■ **WHAT THE TASK ASKS**:
Without the pictures, write out all the lines below exactly as they appear.

■ **DATA SHOWN**:
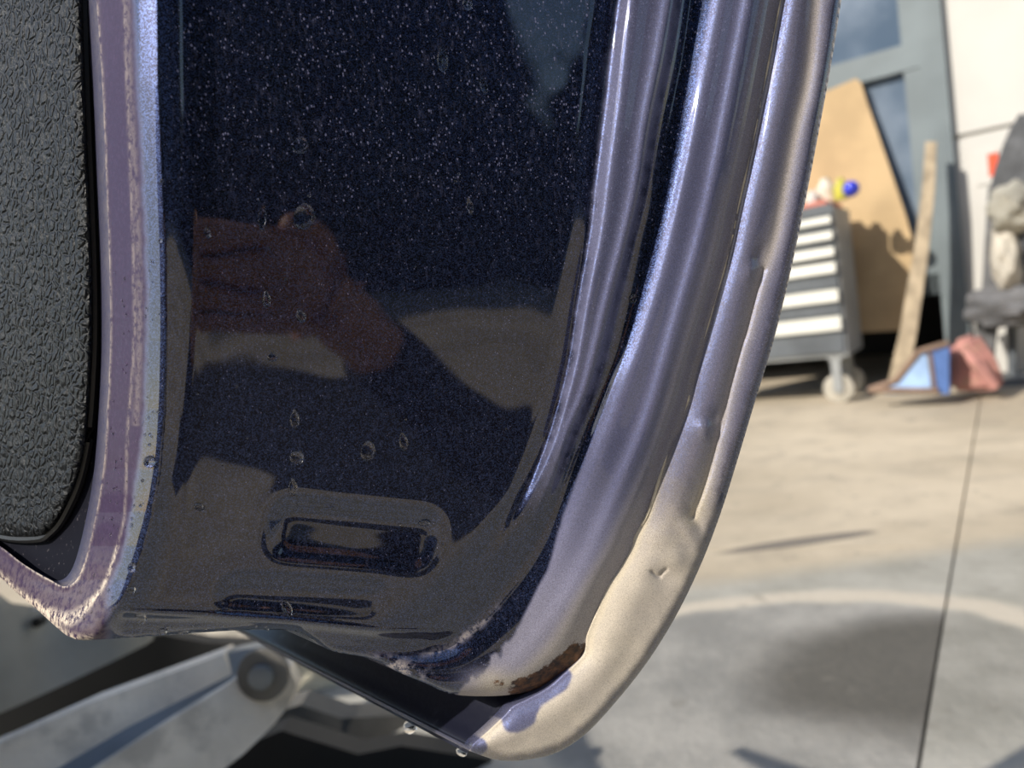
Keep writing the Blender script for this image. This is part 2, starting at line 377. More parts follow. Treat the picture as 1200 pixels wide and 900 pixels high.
# masks on the shell
jag = (fbm(gX, gY, 14, 11)-.5)
sA = SD[2]+jag*14; sG = SD[5]+jag*14; sE = SD[6]+jag*3
r1 = sstep(sA, -7, 8)*(1-sstep(SD[5]+jag*22, -12, 4))*(1-sstep(gY+jag*60, 520, 610))
lowE = sdist(gX, gY, cr(up([(832,0),(819,67),(803,160),(790,225),(776,280),(755,355),(735,415),(717,453),(688,528),(659,605),(643,661),(627,693),(611,725),(587,763),(562,788),(530,812),(500,840)])))
r2 = sstep(lowE+jag*(2+26*sstep(gY, 720, 790)), -1, 2.5)  # real dust, but its sharp left edge also draws a cast shadow edge
dustm = np.maximum(r1*.44, r2*(.47+.28*sstep(gY, 520, 680)))
strip = sstep(SD[9], -14, 6)*r2
warmm = np.clip(strip*.45+r2*sstep(gY, 560, 780)*.25+.55*np.exp(-(((gX-575)/26)**2+((gY-797)/14)**2)), 0, 1)
dustm = np.maximum(dustm, .8*np.exp(-(((gX-578)/30)**2+((gY-796)/13)**2)))
flange = 1-sstep(SD[0]+jag*4, -4, 5)
flange = np.maximum(flange, (1-sstep(gX+jag*8, 120, 136))*(gY > 690))
dustm = np.maximum(dustm, flange*.93)
midl = cr(up([(145,0),(147,60),(151,150),(154,240),(156,300),(157,400),(150,500),(147,580),(144,615),(127,673),(110,702),(84,725),(58,720),(35,702),(14,688),(0,673),(-100,610)]))
dm = seg_dist(gX, gY, midl); wid = 1.1+7*np.exp(-((gX-72)/34)**2)*sstep(gY, 640, 700)
streak = np.exp(-(dm/wid)**2)*np.where(gY < 640, .36, 1.2)
edgec = np.exp(-(EF/1.3)**2)*(.55+.8*sstep(gY, 640, 680))
curl = sstep(gY, 615, 700)*(gX < 150)*.12
bandm = np.exp(-((SD[0]+9)/4)**2)*.16*(gY < 500)
silc = np.exp(-(ES/6)**2)*(gX < 110)*.9
chalk = np.clip(np.maximum.reduce([streak, edgec, curl+0*gX, silc, bandm])*flange, 0, 1.3)
# dried splashes low on the bottom flange
chalk = np.maximum(chalk, .75*np.exp(-(((gX-466-(gY-780)*1.4)/26)**2+((gY-782)/14)**2))*(fbm(gX, gY, 9, 3) > .46))
chalk = np.maximum(chalk, .6*np.exp(-((SD[5]-4)/5)**2)*sstep(gX, 470, 520)*(1-sstep(gX, 580, 600))*sstep(gY, 690, 740)*(fbm(gX, gY, 8, 9) > .45))
rustm = sstep(gX+gY*.2, 745, 770)*np.exp(-(np.maximum(0, ES-13)/7)**2)*(1-sstep(gX, 682, 700))*sstep(gY, 735, 765)*.80
rustm = np.maximum(rustm, .58*np.exp(-(((gX-584)/13)**2+((gY-800)/9)**2)))
panel = sstep(SD[1], 8, 20)
spm = panel*(.25+.85*(fbm(gX*1.9, gY*.55, 95, 21))*sstep(-gY, -420, -200)+.5*sstep(SD[2], -60, -14)*sstep(-gY, -460, -250)*(SD[3] < 0))
spm = np.clip(spm*(1+.5*sstep(-gY, -300, -100)), 0, 1.3)
spm = np.maximum(spm, .5*sstep(SD[1], -30, 0)*(SD[2] < 0))
spm = np.maximum(spm, .9*(SD[2] > 0)*(SD[5] < 16)*(1-lowf*.6))
spm = np.maximum(spm, .9*sstep(SD[5], -2, 12)*lowf*(gX > 380)*.55)
def shell_masks(X, Y):
    g = lambda A: samp(A, X, Y)
    return (np.stack([g(dustm), g(flange), g(warmm)], 1), np.stack([g(rustm), g(spm), g(chalk)], 1))

door = empty('car_door', P(560, 883, .27), 'open dark blue metallic car door seen end on, its lower corner dusty and wet', 'car door')
tanx = np.array([p for p in TAN]); tanr = tanx+np.array([11, 4])
shell_poly = np.vstack([F0[::-1], tanr[:np.argmin(abs(tanr[:, 1]-640))], [(746,655),(730,675),(718,697),(706,724),(697,752)], SILB[::-1]])
shell = sheet('door_shell', shell_poly, shell_depth, shell_masks, PAINT, door, 1.6, [(None, .22), (F0, .014)])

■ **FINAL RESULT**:
Keep writing the Blender script for this image. This is part 2, starting at line 377. More parts follow. Treat the picture as 1200 pixels wide and 900 pixels high.
# masks on the shell
jag = (fbm(gX, gY, 14, 11)-.5)
sA = SD[2]+jag*14; sG = SD[5]+jag*14; sE = SD[6]+jag*3
r1 = sstep(sA, -7, 8)*(1-sstep(SD[5]+jag*22, -12, 4))*(1-sstep(gY+jag*60, 520, 610))
lowE = sdist(gX, gY, cr(up([(832,0),(819,67),(803,160),(790,225),(776,280),(755,355),(735,415),(717,453),(688,528),(659,605),(643,661),(627,693),(611,725),(587,763),(562,788),(530,812),(500,840)])))
r2 = sstep(lowE+jag*(2+26*sstep(gY, 720, 790)), -1, 2.5)  # real dust, but its sharp left edge also draws a cast shadow edge
dustm = np.maximum(r1*.44, r2*(.47+.28*sstep(gY, 520, 680)))
strip = sstep(SD[9], -14, 6)*r2
warmm = np.clip(strip*.45+r2*sstep(gY, 560, 780)*.25+.55*np.exp(-(((gX-575)/26)**2+((gY-797)/14)**2)), 0, 1)
dustm = np.maximum(dustm, .8*np.exp(-(((gX-578)/30)**2+((gY-796)/13)**2)))
flange = 1-sstep(SD[0]+jag*4, -4, 5)
flange = np.maximum(flange, (1-sstep(gX+jag*8, 120, 136))*(gY > 690))
dustm = np.maximum(dustm, flange*.93)
midl = cr(up([(145,0),(147,60),(151,150),(154,240),(156,300),(157,400),(150,500),(147,580),(144,615),(127,673),(110,702),(84,725),(58,720),(35,702),(14,688),(0,673),(-100,610)]))
dm = seg_dist(gX, gY, midl); wid = 1.1+7*np.exp(-((gX-72)/34)**2)*sstep(gY, 640, 700)
streak = np.exp(-(dm/wid)**2)*np.where(gY < 640, .36, 1.2)
edgec = np.exp(-(EF/1.3)**2)*(.55+.8*sstep(gY, 640, 680))
curl = sstep(gY, 615, 700)*(gX < 150)*.12
bandm = np.exp(-((SD[0]+9)/4)**2)*.16*(gY < 500)
silc = np.exp(-(ES/6)**2)*(gX < 110)*.9
chalk = np.clip(np.maximum.reduce([streak, edgec, curl+0*gX, silc, bandm])*flange, 0, 1.3)
# dried splashes low on the bottom flange
chalk = np.maximum(chalk, .75*np.exp(-(((gX-466-(gY-780)*1.4)/26)**2+((gY-782)/14)**2))*(fbm(gX, gY, 9, 3) > .46))
chalk = np.maximum(chalk, .6*np.exp(-((SD[5]-4)/5)**2)*sstep(gX, 470, 520)*(1-sstep(gX, 580, 600))*sstep(gY, 690, 740)*(fbm(gX, gY, 8, 9) > .45))
rustm = sstep(gX+gY*.2, 745, 770)*np.exp(-(np.maximum(0, ES-13)/7)**2)*(1-sstep(gX, 682, 700))*sstep(gY, 735, 765)*.80
rustm = np.maximum(rustm, .58*np.exp(-(((gX-584)/13)**2+((gY-800)/9)**2)))
panel = sstep(SD[1], 8, 20)
spm = panel*(.25+.85*(fbm(gX*1.9, gY*.55, 95, 21))*sstep(-gY, -420, -200)+.5*sstep(SD[2], -60, -14)*sstep(-gY, -460, -250)*(SD[3] < 0))
spm = np.clip(spm*(1+.5*sstep(-gY, -300, -100)), 0, 1.3)
spm = np.maximum(spm, .5*sstep(SD[1], -30, 0)*(SD[2] < 0))
spm = np.maximum(spm, .9*(SD[2] > 0)*(SD[5] < 16)*(1-lowf*.6))
spm = np.maximum(spm, .9*sstep(SD[5], -2, 12)*lowf*(gX > 380)*.55)
def shell_masks(X, Y):
    g = lambda A: samp(A, X, Y)
    return (np.stack([g(dustm), g(flange), g(warmm)], 1), np.stack([g(rustm), g(spm), g(chalk)], 1))

door = empty('car_door', P(560, 883, .27), 'open dark blue metallic car door seen end on, its lower corner dusty and wet', 'car door')
tanx = np.array([p for p in TAN]); tanr = tanx+np.array([11, 4])
shell_poly = np.vstack([F0[::-1], tanr[:np.argmin(abs(tanr[:, 1]-640))], [(746,655),(730,675),(718,697),(706,724),(697,752)], SILB[::-1]])
shell = sheet('door_shell', shell_poly, shell_depth, shell_masks, PAINT, door, 1.6, [(None, .22), (F0, .014)])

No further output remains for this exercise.